--- THE EXERCISE ---
Repeat the listing below in full, exactly as it stands.
::: DATA BLOCK
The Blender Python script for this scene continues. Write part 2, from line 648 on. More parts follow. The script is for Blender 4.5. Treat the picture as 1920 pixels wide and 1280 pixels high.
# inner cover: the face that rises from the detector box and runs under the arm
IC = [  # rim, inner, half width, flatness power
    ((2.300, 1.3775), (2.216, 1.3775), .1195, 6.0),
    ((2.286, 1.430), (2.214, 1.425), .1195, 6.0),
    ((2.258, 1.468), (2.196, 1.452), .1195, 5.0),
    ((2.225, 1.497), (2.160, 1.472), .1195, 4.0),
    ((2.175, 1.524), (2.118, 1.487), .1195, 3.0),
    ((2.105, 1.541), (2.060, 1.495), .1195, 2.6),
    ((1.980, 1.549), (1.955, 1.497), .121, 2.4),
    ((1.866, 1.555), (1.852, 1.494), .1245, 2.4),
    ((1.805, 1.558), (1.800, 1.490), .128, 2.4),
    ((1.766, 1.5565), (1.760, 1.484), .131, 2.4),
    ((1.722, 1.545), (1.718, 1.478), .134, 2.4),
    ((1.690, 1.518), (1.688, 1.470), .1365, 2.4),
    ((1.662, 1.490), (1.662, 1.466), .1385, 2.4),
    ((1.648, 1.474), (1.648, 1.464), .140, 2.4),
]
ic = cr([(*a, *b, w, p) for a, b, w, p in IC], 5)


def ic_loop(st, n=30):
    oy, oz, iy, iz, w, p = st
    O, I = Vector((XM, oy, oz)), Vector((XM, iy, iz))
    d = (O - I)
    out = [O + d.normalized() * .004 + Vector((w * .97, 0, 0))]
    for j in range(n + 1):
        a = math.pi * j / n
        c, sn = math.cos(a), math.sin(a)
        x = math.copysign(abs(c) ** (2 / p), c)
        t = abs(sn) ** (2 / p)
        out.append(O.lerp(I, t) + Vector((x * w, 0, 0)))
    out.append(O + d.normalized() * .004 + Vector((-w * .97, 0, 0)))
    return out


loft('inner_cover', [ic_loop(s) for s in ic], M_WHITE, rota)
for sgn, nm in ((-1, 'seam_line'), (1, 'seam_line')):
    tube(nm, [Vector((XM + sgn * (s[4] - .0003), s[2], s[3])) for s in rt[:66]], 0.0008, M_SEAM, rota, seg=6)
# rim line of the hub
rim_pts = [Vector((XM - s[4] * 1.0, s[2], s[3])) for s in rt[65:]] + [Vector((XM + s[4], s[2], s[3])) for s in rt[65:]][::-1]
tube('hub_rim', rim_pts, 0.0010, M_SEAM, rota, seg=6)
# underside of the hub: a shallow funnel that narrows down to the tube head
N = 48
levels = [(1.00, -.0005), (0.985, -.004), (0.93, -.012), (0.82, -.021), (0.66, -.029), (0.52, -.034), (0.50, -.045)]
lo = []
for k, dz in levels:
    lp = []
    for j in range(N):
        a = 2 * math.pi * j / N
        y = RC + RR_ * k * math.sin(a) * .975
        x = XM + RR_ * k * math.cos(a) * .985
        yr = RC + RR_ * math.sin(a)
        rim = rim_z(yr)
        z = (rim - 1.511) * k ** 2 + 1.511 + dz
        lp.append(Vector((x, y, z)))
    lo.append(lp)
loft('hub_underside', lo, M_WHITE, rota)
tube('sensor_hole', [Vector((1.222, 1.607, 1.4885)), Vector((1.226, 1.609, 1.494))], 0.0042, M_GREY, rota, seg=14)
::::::
--- EXPECTED ANSWER ---
The Blender Python script for this scene continues. Write part 2, from line 648 on. More parts follow. The script is for Blender 4.5. Treat the picture as 1920 pixels wide and 1280 pixels high.
# inner cover: the face that rises from the detector box and runs under the arm
IC = [  # rim, inner, half width, flatness power
    ((2.300, 1.3775), (2.216, 1.3775), .1195, 6.0),
    ((2.286, 1.430), (2.214, 1.425), .1195, 6.0),
    ((2.258, 1.468), (2.196, 1.452), .1195, 5.0),
    ((2.225, 1.497), (2.160, 1.472), .1195, 4.0),
    ((2.175, 1.524), (2.118, 1.487), .1195, 3.0),
    ((2.105, 1.541), (2.060, 1.495), .1195, 2.6),
    ((1.980, 1.549), (1.955, 1.497), .121, 2.4),
    ((1.866, 1.555), (1.852, 1.494), .1245, 2.4),
    ((1.805, 1.558), (1.800, 1.490), .128, 2.4),
    ((1.766, 1.5565), (1.760, 1.484), .131, 2.4),
    ((1.722, 1.545), (1.718, 1.478), .134, 2.4),
    ((1.690, 1.518), (1.688, 1.470), .1365, 2.4),
    ((1.662, 1.490), (1.662, 1.466), .1385, 2.4),
    ((1.648, 1.474), (1.648, 1.464), .140, 2.4),
]
ic = cr([(*a, *b, w, p) for a, b, w, p in IC], 5)


def ic_loop(st, n=30):
    oy, oz, iy, iz, w, p = st
    O, I = Vector((XM, oy, oz)), Vector((XM, iy, iz))
    d = (O - I)
    out = [O + d.normalized() * .004 + Vector((w * .97, 0, 0))]
    for j in range(n + 1):
        a = math.pi * j / n
        c, sn = math.cos(a), math.sin(a)
        x = math.copysign(abs(c) ** (2 / p), c)
        t = abs(sn) ** (2 / p)
        out.append(O.lerp(I, t) + Vector((x * w, 0, 0)))
    out.append(O + d.normalized() * .004 + Vector((-w * .97, 0, 0)))
    return out


loft('inner_cover', [ic_loop(s) for s in ic], M_WHITE, rota)
for sgn, nm in ((-1, 'seam_line'), (1, 'seam_line')):
    tube(nm, [Vector((XM + sgn * (s[4] - .0003), s[2], s[3])) for s in rt[:66]], 0.0008, M_SEAM, rota, seg=6)
# rim line of the hub
rim_pts = [Vector((XM - s[4] * 1.0, s[2], s[3])) for s in rt[65:]] + [Vector((XM + s[4], s[2], s[3])) for s in rt[65:]][::-1]
tube('hub_rim', rim_pts, 0.0010, M_SEAM, rota, seg=6)
# underside of the hub: a shallow funnel that narrows down to the tube head
N = 48
levels = [(1.00, -.0005), (0.985, -.004), (0.93, -.012), (0.82, -.021), (0.66, -.029), (0.52, -.034), (0.50, -.045)]
lo = []
for k, dz in levels:
    lp = []
    for j in range(N):
        a = 2 * math.pi * j / N
        y = RC + RR_ * k * math.sin(a) * .975
        x = XM + RR_ * k * math.cos(a) * .985
        yr = RC + RR_ * math.sin(a)
        rim = rim_z(yr)
        z = (rim - 1.511) * k ** 2 + 1.511 + dz
        lp.append(Vector((x, y, z)))
    lo.append(lp)
loft('hub_underside', lo, M_WHITE, rota)
tube('sensor_hole', [Vector((1.222, 1.607, 1.4885)), Vector((1.226, 1.609, 1.494))], 0.0042, M_GREY, rota, seg=14)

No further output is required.